Not My Pace, But Ours

How running changed when my boys laced up beside me


When I first started running all those years ago, I didn’t have kids. I had all the free time in the world to lace up and head out whenever I wanted. I could go for hours, logging nine-mile training runs just because I felt like it. Running was simple then. It was mine alone.


Now, I run with my boys. And running looks nothing like it used to. Distances are shorter, routes are more limited, and the pace is never really my own. Some days I slow down for them. Most days, they leave me in the dust. Nothing happens on a whim anymore. Every run requires a plan, three sets of gear, and enough patience to get everyone out the door.


A couple of Sundays ago was a perfect example. They didn’t want to go at all. I argued with them, insisting that we needed the exercise. They eventually gave in, more out of my stubbornness than their own enthusiasm. And yet, as soon as we hit the trail, Caleb took off like the wind.

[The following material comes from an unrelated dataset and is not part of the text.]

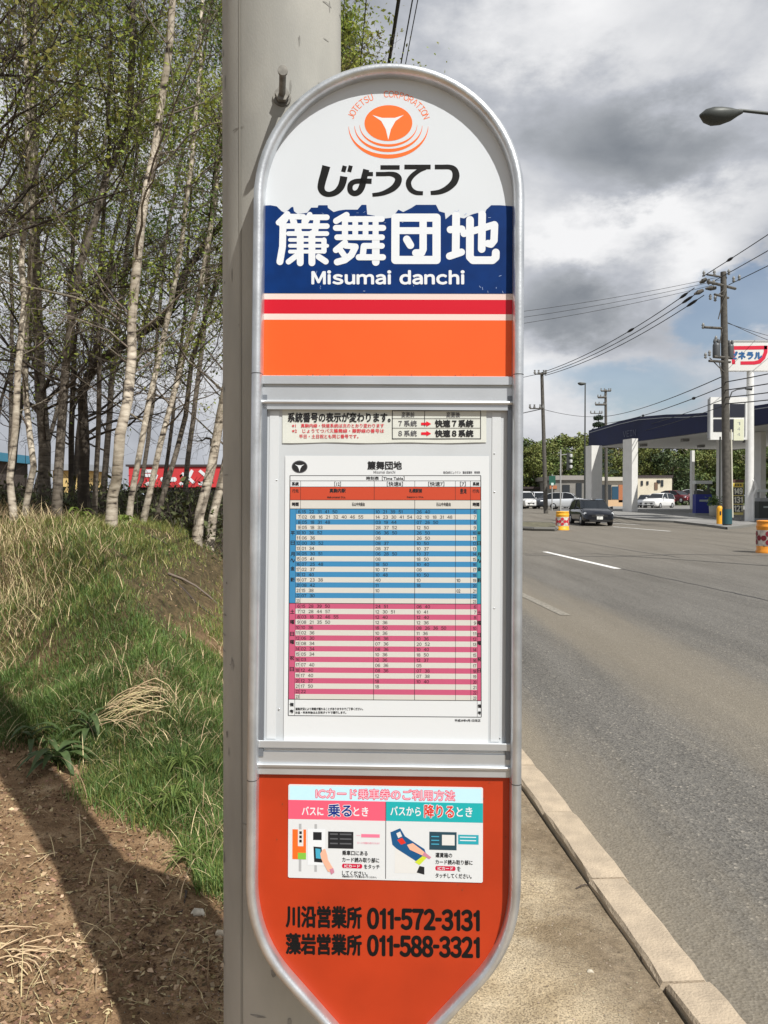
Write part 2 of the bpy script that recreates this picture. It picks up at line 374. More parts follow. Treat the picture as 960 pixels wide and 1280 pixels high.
# kerb stones, each its own object
KST = mat('kerb_concrete', (.50, .405, .295), .9, var=.16, vscale=14, bump=.5, bscale=120, col2=(.40, .325, .24))
kerb = empty('kerb', (KIN, 0, 0)); kerb['kind'] = 'structure'
kr = random.Random(3)
def stone_mesh():
    g = G().use(KST); L2 = .296; b = .012; w = KOUT - KIN; z0, z1 = -.2, .016
    ny = 7; prof = [(0, z0), (0, z1 - b), (b * .8, z1), (w - b * 1.4, z1), (w, z1 - b * 1.6), (w + .012, z0)]
    vs = []
    for i in range(ny):
        y = -L2 + 2 * L2 * i / (ny - 1)
        for j, (x, z) in enumerate(prof):
            k = b * .7 if i in (0, ny - 1) and j not in (0, 5) else 0
            vs.append((x + kr.uniform(-.003, .003), y, z - k + kr.uniform(-.002, .0015)))
    n = len(prof)
    fs = [(i * n + j, i * n + j + 1, (i + 1) * n + j + 1, (i + 1) * n + j) for i in range(ny - 1) for j in range(n - 1)]
    fs += [tuple(range(n))[::-1], tuple(range((ny - 1) * n, ny * n))]
    return g.add(vs, fs)
kms = []
for k in range(5):
    o = stone_mesh().build('kerb_stone', parent=kerb); kms.append(o.data)
    bpy.data.objects.remove(o)
for i in range(-3, 34):
    y = 2.25 - .31 + .62 * i + .0
    o = bpy.data.objects.new('kerb_stone', kms[i % 5]); COL.objects.link(o); o.parent = kerb
    dx = kr.uniform(-.006, .006) + (.007 if y < 2.1 else 0)
    o.location = (-SL * y + dx, y, kr.uniform(-.004, .003)); o.rotation_euler = (0, 0, math.atan(SL) + kr.uniform(-.006, .006))
    o.scale = (1, 1.035, 1)
g = G().use(KST); a = 2.25 - .31 + .62 * 33.6
g.T = Matrix.Translation((0, 0, 0))
g.add([(w - SL * y, y, z) for y in (a, 120) for w, z in ((0, -.2), (0, .016), (.14, .016), (.15, -.2))], [(0, 1, 5, 4), (1, 2, 6, 5), (2, 3, 7, 6)])
g.build('kerb_run', parent=kerb, kind='stuff')
# drain grating at the foot of the kerb
IRON = mat('cast_iron', (.05, .045, .04), .6, .6, var=.3, vscale=30)
gr = empty('drain_grating', (1.19 - SL * 1.93, 1.93, ROADZ), 'dark iron drain grating in the gutter at the foot of the kerb', 'drain')
G().use(mat('drain_hole', (.01, .01, .01), .9)).box((.12, 0, .002), (.30, .42, .008)).build('drain_bed', parent=gr)
for i in range(7): G().use(IRON).box((.12, -.18 + .06 * i, .012), (.29, .018, .02)).build('bar', parent=gr)
G().use(IRON).box((-.035, 0, .012), (.02, .42, .022)).build('rim', parent=gr)
G().use(IRON).box((.275, 0, .012), (.02, .42, .022)).build('rim', parent=gr)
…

I told him to turn around at the one-mile marker so we’d hit two miles total. He shot back: “You said we could do four miles.”


We compromised, going further than I’d planned but not quite four. For me, it was brutal. Shin splints flared so badly I could barely manage more than a walk. But I kept moving, because Caleb pushed me to.


The next morning, my legs ached so much I hobbled around the house. And yet, the same boys who didn’t want to run the day before were already begging to go again. I told them it was my rest day. They pleaded. I gave in. We went, me walking stiffly while Holden and I shared a pair of AirPods. He queued up songs, requesting one after another (so much Huntrix), while we paused for breaks. Caleb charged ahead, waiting for us at the end of the trail.


It’s not the same as those solo long runs I used to love, and at times I miss the solitude and silence. But what I have now is something else entirely. Running isn’t just mine anymore... it’s ours. It’s messy, complicated, full of arguments and compromises. But it’s also laughter, music, and little legs pushing me further than I thought I could go.


And in the end, that feels like the better race to run.